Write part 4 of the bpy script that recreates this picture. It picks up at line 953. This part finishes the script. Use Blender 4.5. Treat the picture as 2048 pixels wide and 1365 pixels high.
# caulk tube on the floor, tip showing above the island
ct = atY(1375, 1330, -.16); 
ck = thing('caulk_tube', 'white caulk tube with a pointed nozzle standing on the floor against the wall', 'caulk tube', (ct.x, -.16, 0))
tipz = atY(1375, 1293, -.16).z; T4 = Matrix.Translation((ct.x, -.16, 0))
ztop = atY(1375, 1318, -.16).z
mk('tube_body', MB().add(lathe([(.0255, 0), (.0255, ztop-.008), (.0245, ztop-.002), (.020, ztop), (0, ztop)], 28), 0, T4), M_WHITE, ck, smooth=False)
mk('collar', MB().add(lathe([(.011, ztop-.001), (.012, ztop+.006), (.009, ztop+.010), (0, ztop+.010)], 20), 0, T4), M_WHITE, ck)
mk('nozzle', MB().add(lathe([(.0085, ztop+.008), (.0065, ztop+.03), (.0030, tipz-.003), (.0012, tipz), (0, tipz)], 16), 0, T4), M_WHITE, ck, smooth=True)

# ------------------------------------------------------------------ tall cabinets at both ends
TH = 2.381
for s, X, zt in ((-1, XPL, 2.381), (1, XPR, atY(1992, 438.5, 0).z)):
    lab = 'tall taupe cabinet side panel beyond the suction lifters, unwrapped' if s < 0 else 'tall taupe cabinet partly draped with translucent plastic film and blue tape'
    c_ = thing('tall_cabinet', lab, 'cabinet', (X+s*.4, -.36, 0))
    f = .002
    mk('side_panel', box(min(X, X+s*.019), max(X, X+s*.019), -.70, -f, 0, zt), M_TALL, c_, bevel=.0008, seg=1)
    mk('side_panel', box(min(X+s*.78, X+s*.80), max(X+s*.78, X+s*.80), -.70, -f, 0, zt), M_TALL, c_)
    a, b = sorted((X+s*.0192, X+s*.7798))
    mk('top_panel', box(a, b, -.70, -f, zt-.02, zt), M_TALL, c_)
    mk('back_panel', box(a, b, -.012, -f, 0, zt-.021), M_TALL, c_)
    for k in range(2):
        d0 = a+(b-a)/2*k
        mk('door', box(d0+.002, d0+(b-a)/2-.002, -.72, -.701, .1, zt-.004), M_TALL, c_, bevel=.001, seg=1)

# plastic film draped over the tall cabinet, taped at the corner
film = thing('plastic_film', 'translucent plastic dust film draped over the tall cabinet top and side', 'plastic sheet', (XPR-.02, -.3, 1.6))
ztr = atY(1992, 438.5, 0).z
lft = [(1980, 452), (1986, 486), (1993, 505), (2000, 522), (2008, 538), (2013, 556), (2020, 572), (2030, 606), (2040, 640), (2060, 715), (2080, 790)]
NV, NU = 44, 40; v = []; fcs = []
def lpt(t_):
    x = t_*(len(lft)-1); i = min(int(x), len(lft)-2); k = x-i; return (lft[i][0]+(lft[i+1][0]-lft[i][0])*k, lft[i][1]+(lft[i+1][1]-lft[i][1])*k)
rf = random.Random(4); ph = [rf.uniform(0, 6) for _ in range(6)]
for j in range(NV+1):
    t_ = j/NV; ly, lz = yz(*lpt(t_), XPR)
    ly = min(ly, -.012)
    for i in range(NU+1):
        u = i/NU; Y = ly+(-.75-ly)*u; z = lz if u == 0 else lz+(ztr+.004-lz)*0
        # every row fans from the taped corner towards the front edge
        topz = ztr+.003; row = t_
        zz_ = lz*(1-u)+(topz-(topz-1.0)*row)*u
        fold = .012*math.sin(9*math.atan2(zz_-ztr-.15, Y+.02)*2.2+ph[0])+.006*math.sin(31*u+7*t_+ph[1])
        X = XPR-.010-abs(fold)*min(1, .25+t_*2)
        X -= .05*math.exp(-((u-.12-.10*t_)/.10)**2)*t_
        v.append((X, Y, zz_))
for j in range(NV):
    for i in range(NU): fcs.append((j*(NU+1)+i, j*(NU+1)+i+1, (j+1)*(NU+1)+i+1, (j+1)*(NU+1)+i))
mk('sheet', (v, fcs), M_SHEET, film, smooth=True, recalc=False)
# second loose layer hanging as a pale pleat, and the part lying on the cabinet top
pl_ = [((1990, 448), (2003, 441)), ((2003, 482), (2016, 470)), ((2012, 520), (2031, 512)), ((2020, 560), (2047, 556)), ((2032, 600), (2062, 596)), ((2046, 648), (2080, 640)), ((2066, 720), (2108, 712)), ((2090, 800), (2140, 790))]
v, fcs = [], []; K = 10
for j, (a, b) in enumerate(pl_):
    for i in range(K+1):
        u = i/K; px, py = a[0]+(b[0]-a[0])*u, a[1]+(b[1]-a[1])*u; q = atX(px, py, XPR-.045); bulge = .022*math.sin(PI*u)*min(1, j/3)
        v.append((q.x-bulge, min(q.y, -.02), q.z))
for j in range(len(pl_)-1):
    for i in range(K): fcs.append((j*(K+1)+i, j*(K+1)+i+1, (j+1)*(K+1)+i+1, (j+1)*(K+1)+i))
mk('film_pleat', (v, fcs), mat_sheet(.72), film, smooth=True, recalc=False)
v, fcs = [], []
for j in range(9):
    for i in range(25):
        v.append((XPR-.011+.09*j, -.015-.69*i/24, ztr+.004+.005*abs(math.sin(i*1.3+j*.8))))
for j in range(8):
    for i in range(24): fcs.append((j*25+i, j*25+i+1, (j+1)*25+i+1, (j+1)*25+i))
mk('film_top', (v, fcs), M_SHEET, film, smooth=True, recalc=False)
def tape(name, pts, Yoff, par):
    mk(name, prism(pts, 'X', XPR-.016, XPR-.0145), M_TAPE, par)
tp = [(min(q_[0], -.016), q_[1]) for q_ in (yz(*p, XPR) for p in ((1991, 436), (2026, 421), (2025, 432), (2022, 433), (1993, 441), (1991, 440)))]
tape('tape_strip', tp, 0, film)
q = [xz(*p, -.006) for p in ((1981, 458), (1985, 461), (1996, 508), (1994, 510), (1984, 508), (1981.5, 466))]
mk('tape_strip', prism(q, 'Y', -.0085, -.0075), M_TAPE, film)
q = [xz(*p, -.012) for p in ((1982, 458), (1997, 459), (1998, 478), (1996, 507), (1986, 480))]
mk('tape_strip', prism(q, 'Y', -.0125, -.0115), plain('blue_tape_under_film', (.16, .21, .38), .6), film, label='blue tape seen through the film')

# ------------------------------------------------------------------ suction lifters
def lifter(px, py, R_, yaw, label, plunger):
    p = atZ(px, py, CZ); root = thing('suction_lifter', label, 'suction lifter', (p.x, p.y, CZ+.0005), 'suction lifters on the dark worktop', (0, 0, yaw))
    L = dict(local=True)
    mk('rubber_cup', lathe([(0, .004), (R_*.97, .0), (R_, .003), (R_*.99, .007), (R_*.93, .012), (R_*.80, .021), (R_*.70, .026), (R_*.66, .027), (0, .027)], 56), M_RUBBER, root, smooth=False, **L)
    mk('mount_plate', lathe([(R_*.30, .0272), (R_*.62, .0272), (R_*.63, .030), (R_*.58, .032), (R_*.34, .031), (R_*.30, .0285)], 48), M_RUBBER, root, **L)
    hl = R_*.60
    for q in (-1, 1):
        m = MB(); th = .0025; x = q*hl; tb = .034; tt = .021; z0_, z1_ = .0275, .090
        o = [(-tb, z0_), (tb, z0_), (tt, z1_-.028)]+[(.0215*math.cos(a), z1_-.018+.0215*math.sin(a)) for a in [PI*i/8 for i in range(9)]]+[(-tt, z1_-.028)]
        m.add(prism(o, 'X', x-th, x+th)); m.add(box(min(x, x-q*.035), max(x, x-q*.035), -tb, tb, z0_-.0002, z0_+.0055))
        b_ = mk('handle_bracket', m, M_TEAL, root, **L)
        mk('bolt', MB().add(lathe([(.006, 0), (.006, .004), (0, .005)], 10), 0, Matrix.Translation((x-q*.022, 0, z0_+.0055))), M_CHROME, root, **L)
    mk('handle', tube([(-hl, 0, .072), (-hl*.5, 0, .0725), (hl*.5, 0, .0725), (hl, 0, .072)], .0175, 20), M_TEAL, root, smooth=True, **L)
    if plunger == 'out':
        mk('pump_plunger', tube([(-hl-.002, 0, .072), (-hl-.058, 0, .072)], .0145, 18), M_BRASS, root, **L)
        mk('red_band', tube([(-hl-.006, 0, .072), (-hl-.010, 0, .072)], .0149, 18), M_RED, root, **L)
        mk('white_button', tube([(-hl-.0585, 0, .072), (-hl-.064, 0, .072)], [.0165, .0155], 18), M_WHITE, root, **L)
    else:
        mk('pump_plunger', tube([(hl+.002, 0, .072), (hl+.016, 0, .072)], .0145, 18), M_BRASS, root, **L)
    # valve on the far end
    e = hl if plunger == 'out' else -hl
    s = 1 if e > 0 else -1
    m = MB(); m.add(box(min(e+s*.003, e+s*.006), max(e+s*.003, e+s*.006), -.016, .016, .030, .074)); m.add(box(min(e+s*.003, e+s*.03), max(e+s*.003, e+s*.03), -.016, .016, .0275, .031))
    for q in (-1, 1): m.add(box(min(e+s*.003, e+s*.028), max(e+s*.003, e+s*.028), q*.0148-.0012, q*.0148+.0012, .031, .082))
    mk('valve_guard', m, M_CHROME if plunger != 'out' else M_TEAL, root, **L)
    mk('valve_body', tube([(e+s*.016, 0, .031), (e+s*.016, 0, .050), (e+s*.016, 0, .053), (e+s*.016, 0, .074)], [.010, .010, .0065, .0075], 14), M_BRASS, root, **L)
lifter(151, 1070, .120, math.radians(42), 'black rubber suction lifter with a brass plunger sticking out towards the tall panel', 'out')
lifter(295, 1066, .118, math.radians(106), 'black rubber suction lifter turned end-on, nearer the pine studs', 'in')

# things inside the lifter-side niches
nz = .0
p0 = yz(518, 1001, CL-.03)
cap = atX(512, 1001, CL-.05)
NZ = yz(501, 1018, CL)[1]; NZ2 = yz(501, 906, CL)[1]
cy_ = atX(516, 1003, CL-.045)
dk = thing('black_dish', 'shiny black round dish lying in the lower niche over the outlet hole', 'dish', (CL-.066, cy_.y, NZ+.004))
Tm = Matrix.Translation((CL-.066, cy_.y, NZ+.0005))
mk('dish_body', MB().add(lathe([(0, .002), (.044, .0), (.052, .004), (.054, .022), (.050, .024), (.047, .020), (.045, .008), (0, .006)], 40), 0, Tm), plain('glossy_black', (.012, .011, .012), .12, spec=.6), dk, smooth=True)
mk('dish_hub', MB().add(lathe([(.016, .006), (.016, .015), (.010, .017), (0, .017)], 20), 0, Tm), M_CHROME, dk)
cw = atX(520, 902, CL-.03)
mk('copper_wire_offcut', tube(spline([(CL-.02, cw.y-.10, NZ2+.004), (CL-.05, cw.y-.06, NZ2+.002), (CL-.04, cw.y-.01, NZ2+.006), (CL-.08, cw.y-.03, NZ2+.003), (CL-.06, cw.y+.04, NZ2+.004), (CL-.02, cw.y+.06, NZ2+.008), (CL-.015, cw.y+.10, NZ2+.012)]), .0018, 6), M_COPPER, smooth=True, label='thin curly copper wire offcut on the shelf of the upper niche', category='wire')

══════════

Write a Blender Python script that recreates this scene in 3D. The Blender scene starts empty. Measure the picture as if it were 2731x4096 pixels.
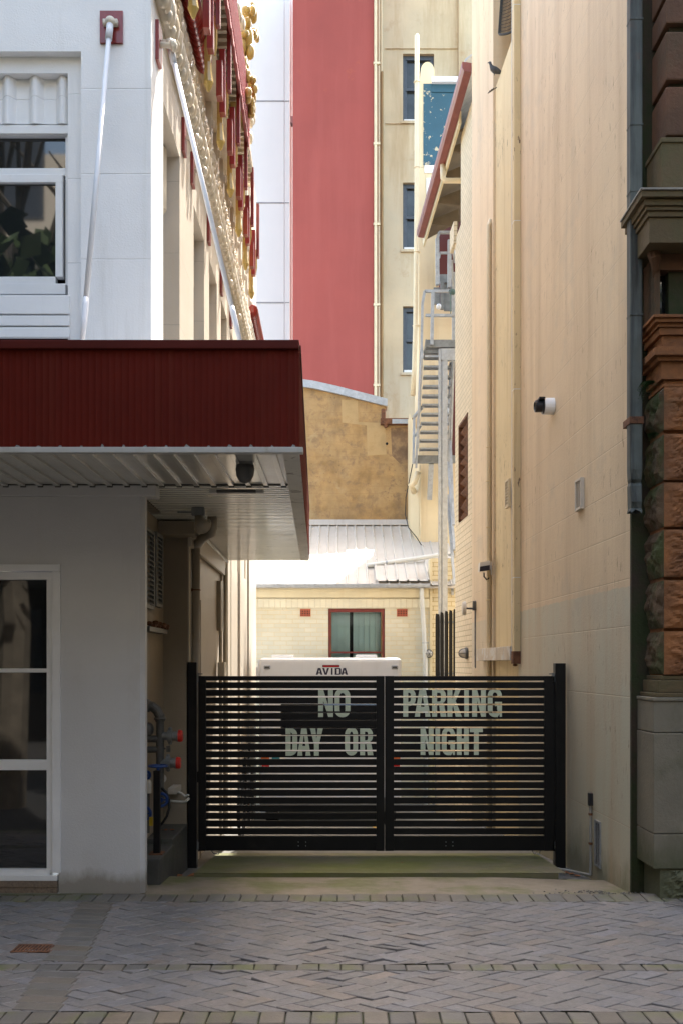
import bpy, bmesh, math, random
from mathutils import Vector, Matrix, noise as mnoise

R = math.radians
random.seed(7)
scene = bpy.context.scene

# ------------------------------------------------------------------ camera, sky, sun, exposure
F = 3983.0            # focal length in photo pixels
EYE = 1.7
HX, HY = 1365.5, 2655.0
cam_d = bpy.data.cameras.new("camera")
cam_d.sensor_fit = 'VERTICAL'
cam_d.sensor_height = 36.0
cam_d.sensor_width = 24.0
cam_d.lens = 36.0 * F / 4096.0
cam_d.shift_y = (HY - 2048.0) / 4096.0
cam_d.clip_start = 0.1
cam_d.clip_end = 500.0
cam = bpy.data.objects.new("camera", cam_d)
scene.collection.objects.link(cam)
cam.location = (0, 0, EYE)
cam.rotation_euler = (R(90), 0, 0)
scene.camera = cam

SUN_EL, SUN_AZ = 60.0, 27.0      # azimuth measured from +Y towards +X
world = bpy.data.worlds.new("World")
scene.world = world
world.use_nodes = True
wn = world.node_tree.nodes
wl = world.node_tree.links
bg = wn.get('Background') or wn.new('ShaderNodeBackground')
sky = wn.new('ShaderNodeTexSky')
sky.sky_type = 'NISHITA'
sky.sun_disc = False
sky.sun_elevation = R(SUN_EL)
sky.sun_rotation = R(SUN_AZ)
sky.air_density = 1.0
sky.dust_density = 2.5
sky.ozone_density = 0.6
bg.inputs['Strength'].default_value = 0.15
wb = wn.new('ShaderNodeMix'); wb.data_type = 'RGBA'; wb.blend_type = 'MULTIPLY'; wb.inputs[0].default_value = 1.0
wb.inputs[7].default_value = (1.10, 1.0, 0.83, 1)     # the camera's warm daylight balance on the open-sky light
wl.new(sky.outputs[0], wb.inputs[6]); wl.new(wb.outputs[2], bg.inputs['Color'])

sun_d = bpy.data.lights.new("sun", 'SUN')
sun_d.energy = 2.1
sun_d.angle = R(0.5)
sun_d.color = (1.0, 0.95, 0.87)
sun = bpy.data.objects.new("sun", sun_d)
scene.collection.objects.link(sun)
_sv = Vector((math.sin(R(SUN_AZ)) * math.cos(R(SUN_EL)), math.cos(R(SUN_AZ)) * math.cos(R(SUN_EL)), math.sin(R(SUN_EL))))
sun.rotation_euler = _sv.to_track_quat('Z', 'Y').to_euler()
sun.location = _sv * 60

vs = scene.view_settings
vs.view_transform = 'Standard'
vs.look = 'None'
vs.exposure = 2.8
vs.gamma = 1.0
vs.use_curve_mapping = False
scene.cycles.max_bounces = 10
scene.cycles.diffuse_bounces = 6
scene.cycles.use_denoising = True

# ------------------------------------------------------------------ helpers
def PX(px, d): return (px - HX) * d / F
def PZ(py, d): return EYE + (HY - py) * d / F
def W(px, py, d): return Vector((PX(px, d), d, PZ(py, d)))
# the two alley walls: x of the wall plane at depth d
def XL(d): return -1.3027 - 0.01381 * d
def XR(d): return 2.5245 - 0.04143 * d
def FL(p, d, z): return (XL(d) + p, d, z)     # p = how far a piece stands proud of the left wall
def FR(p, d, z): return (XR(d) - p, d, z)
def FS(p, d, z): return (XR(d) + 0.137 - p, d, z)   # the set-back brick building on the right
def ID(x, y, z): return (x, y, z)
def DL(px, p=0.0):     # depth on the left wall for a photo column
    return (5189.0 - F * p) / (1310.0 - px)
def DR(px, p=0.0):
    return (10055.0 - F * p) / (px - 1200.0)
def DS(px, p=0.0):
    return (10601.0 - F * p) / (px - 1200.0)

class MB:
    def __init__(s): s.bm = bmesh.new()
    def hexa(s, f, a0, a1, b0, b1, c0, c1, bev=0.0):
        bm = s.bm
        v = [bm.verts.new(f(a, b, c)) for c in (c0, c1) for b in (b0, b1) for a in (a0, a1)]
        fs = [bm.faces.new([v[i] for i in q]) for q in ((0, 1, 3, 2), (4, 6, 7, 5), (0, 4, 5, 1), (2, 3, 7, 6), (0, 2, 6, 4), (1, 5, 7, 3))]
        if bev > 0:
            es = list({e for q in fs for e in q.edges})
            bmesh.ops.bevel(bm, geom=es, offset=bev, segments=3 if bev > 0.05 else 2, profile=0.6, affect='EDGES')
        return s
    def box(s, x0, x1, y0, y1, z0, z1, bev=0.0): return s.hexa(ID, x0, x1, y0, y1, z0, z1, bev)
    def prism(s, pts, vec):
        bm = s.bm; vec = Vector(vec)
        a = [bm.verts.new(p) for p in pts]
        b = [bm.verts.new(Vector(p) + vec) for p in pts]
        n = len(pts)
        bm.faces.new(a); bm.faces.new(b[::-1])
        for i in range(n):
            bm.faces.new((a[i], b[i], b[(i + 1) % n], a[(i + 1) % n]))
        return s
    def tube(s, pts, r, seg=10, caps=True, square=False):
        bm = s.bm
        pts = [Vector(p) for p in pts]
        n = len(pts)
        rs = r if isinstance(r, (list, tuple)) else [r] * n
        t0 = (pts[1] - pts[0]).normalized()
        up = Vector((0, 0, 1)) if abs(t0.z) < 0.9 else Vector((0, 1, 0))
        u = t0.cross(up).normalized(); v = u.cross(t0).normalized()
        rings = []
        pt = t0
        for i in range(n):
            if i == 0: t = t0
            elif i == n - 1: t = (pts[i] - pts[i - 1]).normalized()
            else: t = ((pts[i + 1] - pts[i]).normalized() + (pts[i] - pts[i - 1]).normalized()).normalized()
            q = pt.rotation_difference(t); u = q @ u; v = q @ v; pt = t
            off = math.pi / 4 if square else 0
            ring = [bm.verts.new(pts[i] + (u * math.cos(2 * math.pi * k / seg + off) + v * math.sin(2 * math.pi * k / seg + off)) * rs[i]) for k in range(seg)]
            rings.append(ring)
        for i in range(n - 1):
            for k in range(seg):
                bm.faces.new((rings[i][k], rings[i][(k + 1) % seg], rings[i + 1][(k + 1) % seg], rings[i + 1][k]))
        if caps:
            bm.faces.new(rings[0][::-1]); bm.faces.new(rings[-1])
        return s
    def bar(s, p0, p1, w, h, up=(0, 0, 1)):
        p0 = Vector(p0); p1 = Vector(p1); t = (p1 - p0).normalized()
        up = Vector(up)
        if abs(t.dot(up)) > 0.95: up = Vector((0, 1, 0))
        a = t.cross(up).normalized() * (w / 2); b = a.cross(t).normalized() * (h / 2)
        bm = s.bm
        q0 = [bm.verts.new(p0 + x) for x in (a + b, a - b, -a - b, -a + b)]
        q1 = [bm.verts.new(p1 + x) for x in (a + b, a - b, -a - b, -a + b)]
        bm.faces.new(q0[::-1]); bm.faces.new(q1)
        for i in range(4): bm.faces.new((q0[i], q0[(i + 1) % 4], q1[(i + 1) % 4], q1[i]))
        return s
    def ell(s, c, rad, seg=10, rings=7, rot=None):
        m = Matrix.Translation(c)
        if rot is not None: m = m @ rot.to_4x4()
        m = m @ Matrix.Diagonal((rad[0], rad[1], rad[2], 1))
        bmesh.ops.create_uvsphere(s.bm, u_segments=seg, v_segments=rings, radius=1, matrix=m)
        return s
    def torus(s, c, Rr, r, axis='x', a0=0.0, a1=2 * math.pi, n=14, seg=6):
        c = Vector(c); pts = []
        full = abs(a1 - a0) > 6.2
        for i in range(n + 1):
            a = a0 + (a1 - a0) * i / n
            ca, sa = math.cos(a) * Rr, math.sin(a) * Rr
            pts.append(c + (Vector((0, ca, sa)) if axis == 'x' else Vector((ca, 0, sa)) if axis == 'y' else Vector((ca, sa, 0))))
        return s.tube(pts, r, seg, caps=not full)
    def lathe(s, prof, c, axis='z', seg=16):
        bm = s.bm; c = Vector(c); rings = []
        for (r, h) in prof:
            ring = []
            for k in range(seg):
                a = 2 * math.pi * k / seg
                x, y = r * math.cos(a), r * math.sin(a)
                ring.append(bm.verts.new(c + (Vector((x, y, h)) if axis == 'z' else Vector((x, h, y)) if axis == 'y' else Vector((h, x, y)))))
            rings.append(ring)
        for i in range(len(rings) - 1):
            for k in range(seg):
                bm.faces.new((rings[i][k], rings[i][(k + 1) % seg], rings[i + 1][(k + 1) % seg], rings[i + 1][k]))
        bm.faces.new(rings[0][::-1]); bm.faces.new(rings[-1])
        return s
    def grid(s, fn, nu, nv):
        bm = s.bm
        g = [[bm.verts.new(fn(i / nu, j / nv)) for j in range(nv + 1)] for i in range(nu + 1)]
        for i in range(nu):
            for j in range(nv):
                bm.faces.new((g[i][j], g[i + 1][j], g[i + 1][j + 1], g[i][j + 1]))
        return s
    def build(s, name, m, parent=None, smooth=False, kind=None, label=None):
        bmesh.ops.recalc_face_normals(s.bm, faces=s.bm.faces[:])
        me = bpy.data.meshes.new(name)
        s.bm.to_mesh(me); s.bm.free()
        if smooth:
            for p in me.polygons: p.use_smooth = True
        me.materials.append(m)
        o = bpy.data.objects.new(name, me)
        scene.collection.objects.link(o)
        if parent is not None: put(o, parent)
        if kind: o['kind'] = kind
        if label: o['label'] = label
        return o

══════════

• **Task description**
Extract from the listing above the lines between the line containing "Write part 4" and the line containing "M_WHITE, ck, smooth=True)", keeping both of those lines. Output nothing else.

• **Task answer**
Write part 4 of the bpy script that recreates this picture. It picks up at line 953. This part finishes the script. Use Blender 4.5. Treat the picture as 2048 pixels wide and 1365 pixels high.
# caulk tube on the floor, tip showing above the island
ct = atY(1375, 1330, -.16); 
ck = thing('caulk_tube', 'white caulk tube with a pointed nozzle standing on the floor against the wall', 'caulk tube', (ct.x, -.16, 0))
tipz = atY(1375, 1293, -.16).z; T4 = Matrix.Translation((ct.x, -.16, 0))
ztop = atY(1375, 1318, -.16).z
mk('tube_body', MB().add(lathe([(.0255, 0), (.0255, ztop-.008), (.0245, ztop-.002), (.020, ztop), (0, ztop)], 28), 0, T4), M_WHITE, ck, smooth=False)
mk('collar', MB().add(lathe([(.011, ztop-.001), (.012, ztop+.006), (.009, ztop+.010), (0, ztop+.010)], 20), 0, T4), M_WHITE, ck)
mk('nozzle', MB().add(lathe([(.0085, ztop+.008), (.0065, ztop+.03), (.0030, tipz-.003), (.0012, tipz), (0, tipz)], 16), 0, T4), M_WHITE, ck, smooth=True)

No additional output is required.